Les conséquences de cette situation sont préjudiciables à plusieurs titres :
- au plan humain, le processus de recherche des torts inhibe d'éventuelles possibilités de réconciliation ;
- au plan financier, le législateur de 1975 a souhaité détacher le plus possible de la faute la répartition des droits pécuniaires après-divorce, en observant que le système antérieur « excitait les époux à la belligérance ». Cependant, la focalisation sur la faute continue aujourd'hui de détourner l'attention portée à l'estimation précise des biens revenant à chacun des époux et à l'évaluation de leurs besoins respectifs, alors que le salaire des femmes est en moyenne de 25 % inférieur à celui des hommes et que, dans 92 % des cas, les femmes ont la garde des enfants et donc la charge financière la plus lourde ;
- en ce qui concerne les hommes, votre rapporteur juge également la situation actuelle insatisfaisante : les torts exclusifs qui leur sont attribués résultent dans 30 % des cas, comme l'avait rappelé à votre délégation le Professeur Dekeuwer-Défossez, d'un jugement par défaut.
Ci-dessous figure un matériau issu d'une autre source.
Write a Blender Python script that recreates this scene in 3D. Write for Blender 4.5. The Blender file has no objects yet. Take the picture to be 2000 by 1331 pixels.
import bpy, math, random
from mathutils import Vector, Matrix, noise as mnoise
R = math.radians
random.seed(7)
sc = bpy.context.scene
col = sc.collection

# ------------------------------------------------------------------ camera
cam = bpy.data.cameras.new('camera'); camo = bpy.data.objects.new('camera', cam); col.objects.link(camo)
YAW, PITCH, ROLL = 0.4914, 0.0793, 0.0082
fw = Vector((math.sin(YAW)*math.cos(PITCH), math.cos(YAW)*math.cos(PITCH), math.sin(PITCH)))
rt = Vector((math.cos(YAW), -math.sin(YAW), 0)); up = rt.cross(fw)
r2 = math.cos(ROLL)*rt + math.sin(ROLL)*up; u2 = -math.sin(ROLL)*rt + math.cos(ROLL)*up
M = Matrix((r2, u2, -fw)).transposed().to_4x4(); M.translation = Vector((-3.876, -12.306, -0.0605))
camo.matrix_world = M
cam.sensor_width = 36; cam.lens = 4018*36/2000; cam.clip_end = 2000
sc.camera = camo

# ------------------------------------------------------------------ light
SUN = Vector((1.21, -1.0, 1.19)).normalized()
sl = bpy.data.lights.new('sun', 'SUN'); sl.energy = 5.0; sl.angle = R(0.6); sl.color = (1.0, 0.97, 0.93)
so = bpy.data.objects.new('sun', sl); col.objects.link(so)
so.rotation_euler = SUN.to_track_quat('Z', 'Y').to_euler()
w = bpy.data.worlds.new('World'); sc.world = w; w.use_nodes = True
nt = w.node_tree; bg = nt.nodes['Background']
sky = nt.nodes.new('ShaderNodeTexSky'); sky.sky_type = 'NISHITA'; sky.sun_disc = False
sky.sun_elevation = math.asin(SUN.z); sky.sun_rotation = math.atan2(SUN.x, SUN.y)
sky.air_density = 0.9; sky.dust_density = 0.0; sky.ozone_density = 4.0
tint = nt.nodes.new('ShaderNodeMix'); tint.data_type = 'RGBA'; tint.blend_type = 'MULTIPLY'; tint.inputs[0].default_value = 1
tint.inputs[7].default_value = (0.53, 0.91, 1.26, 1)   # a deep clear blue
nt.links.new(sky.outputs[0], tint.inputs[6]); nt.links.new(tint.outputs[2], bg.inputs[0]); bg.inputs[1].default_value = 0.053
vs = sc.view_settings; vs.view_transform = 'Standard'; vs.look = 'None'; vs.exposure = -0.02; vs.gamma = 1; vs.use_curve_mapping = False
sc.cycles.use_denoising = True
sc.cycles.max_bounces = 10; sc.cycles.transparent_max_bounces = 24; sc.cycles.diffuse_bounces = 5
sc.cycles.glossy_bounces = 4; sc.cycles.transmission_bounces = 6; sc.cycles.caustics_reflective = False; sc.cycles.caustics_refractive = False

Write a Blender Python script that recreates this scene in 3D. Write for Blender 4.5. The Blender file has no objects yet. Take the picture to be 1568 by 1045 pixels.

En effet, dans un nombre significatif de cas, les épouses bénéficiant de l'aide juridique engagent des procédures de divorce pour faute à l'encontre de maris qui, bénéficiant moins fréquemment de cette aide, ne souhaitent pas se défendre lorsque les enjeux financiers sont limités.
Avant 1975, l'absence de rupture par consentement mutuel imposait aux époux de simuler les torts pour obtenir le divorce. Vingt-cinq ans plus tard, votre délégation a constaté que la « comédie judiciaire », même si elle a évolué, n'a pas été totalement réduite, puisque subsistent à la fois de faux consentements mutuels et des conflits artificiellement exacerbés ou invoqués.
En définitive, votre délégation s'accorde à reconnaître que la focalisation sur les causes de la séparation détourne les esprits de la préparation et de la préservation de l'avenir et qu'en particulier les enfants ont tout à gagner d'une amélioration du climat du divorce.